:: Objective ::
Exactly the lines from the one with "Write the bpy" through the one with "sc = bpy.context.scene; col = sc.collection" should be returned, both ends included and nothing else. Omit any pictures.

:: Recorded data ::

>>>

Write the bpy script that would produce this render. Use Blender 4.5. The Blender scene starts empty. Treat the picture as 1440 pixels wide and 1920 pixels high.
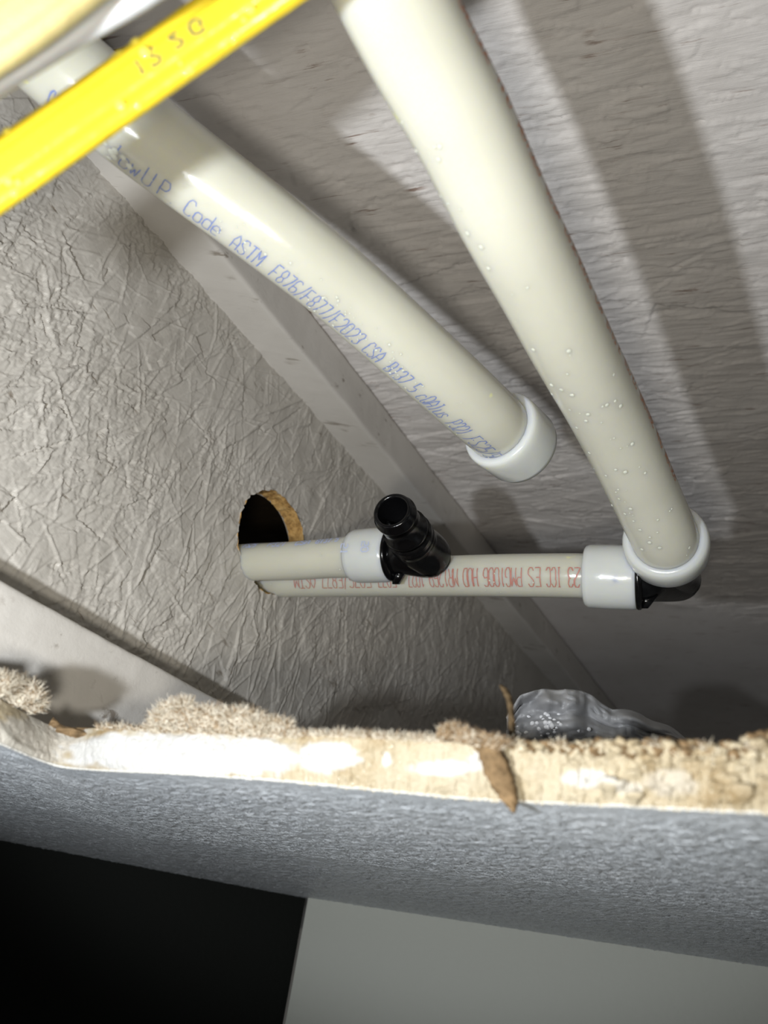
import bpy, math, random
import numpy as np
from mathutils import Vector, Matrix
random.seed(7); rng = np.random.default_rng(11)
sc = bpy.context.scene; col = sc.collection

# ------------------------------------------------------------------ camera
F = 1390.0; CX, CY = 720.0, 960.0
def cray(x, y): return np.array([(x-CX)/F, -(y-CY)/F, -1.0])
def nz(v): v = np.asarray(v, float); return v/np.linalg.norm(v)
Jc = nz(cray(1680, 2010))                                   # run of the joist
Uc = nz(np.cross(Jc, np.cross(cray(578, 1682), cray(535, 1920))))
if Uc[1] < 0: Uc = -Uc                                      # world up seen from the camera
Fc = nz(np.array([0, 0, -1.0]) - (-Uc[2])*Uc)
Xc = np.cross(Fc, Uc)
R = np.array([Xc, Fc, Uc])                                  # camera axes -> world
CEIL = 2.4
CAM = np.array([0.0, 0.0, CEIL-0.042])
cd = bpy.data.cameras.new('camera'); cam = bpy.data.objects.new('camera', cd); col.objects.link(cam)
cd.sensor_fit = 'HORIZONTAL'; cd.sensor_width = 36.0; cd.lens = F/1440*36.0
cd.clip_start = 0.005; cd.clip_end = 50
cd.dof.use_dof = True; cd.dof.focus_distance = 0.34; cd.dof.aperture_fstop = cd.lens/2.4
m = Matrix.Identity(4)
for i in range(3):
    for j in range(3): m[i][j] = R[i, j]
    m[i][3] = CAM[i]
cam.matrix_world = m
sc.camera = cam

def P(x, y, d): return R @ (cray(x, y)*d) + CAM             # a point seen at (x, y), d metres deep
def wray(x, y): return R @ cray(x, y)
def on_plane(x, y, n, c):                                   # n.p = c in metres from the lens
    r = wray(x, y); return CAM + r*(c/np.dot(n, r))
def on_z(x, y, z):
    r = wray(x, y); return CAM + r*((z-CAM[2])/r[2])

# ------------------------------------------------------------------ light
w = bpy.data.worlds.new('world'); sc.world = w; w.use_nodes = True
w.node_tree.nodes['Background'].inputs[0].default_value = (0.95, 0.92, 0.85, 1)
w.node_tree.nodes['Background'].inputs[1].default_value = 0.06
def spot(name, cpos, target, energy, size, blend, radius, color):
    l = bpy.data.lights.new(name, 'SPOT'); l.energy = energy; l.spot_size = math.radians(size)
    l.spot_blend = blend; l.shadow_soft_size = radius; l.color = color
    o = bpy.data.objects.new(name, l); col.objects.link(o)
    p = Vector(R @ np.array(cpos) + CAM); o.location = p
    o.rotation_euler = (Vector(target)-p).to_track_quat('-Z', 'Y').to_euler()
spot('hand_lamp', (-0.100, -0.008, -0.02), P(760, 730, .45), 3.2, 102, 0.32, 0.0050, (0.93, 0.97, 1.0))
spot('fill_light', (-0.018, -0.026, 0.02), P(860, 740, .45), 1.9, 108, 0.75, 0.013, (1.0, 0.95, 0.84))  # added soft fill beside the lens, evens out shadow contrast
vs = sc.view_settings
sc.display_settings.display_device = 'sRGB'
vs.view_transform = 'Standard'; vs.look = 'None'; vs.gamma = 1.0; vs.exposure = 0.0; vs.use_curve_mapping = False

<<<
>>>

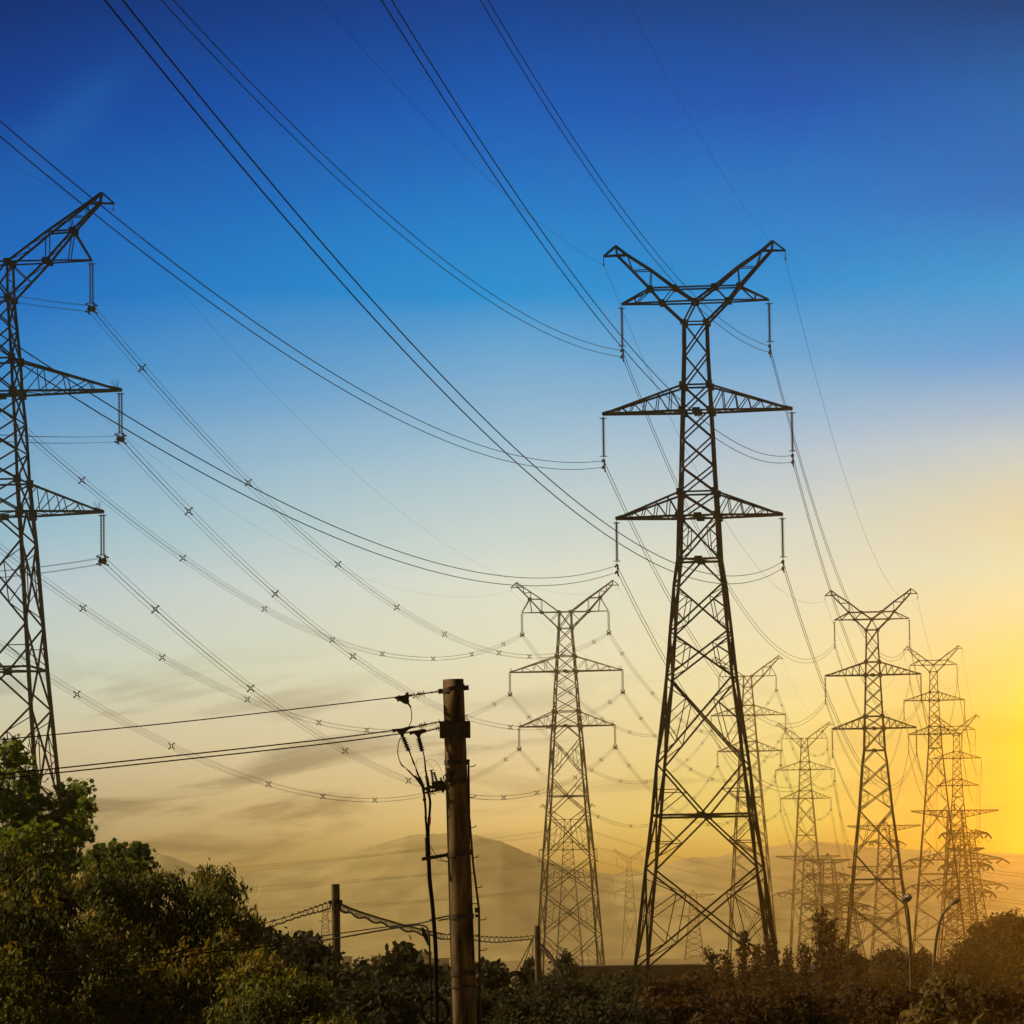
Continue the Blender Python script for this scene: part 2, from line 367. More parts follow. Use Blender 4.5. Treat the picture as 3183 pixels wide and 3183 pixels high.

<<<

:: Solved exercise ::
Write the bpy script that would produce this render. Use Blender 4.5. The Blender scene starts empty. Treat the picture as 1440 pixels wide and 1920 pixels high.
import bpy, math, random
import numpy as np
from mathutils import Vector, Matrix
random.seed(7); rng = np.random.default_rng(11)
sc = bpy.context.scene; col = sc.collection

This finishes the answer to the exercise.